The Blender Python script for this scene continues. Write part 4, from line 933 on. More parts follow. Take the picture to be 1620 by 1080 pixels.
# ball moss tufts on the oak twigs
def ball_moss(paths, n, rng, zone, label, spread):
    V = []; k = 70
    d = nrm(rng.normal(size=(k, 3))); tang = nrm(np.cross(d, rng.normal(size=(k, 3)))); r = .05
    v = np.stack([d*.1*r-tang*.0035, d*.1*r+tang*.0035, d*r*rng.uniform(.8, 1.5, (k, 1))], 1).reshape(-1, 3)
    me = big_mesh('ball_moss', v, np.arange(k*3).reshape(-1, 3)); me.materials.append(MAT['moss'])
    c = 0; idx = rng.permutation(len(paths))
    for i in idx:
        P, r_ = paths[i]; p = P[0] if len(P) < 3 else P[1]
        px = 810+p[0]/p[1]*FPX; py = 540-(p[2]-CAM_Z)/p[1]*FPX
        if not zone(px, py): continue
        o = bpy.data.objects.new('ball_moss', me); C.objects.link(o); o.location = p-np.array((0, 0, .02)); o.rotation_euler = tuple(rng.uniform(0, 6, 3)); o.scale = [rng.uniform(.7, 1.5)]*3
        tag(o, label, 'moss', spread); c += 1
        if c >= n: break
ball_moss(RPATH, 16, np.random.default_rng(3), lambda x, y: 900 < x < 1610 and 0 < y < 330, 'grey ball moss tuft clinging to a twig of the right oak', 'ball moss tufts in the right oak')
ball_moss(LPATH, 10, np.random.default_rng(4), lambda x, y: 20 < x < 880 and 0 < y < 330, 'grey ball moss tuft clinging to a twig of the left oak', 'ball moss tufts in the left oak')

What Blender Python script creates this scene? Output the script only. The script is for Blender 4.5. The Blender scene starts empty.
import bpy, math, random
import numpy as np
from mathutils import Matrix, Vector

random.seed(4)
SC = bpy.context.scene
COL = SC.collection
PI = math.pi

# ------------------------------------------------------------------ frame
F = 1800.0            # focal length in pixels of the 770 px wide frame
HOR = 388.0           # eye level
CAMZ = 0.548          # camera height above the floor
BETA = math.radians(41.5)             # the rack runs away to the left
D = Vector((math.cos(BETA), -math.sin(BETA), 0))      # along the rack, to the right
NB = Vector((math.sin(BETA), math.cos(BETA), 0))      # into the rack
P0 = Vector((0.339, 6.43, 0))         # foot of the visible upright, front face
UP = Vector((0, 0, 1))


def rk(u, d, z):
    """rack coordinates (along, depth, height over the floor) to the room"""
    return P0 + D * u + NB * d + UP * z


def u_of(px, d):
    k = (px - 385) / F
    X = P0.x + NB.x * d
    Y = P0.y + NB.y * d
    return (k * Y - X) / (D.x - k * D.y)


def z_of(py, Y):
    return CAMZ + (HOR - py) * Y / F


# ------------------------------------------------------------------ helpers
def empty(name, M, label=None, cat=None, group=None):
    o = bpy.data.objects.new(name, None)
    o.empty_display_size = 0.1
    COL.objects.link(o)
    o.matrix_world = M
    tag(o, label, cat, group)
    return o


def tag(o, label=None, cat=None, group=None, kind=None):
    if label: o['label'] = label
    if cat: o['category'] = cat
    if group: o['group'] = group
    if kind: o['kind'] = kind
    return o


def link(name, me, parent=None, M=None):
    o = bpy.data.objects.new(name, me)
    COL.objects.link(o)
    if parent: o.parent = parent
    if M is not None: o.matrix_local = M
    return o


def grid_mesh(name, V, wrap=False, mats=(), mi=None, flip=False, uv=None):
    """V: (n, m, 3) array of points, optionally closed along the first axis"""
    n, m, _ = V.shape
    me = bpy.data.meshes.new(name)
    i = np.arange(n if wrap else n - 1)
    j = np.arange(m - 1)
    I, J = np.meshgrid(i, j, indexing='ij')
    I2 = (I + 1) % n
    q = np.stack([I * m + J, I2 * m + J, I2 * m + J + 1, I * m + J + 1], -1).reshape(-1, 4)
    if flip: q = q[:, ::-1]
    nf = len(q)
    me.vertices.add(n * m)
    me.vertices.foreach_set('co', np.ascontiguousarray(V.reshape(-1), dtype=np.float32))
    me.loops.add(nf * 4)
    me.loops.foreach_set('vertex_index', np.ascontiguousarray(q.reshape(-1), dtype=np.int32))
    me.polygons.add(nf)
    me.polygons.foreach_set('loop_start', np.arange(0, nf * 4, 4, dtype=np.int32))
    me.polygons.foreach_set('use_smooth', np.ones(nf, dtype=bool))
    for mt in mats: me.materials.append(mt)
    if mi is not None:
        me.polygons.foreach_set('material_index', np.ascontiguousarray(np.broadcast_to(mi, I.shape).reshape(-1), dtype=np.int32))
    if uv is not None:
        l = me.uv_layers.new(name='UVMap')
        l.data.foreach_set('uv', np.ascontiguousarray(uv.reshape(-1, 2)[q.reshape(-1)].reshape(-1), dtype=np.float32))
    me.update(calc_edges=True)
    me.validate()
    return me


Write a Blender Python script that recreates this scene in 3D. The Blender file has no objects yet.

━━━━

**TASK PROMPT**
With the first line being the one containing "What Blender Python" and the last line the one containing "PI = math.pi", transcribe exactly the lines above that fall in that range.

**RESULT**
What Blender Python script creates this scene? Output the script only. The script is for Blender 4.5. The Blender scene starts empty.
import bpy, math, random
import numpy as np
from mathutils import Matrix, Vector

random.seed(4)
SC = bpy.context.scene
COL = SC.collection
PI = math.pi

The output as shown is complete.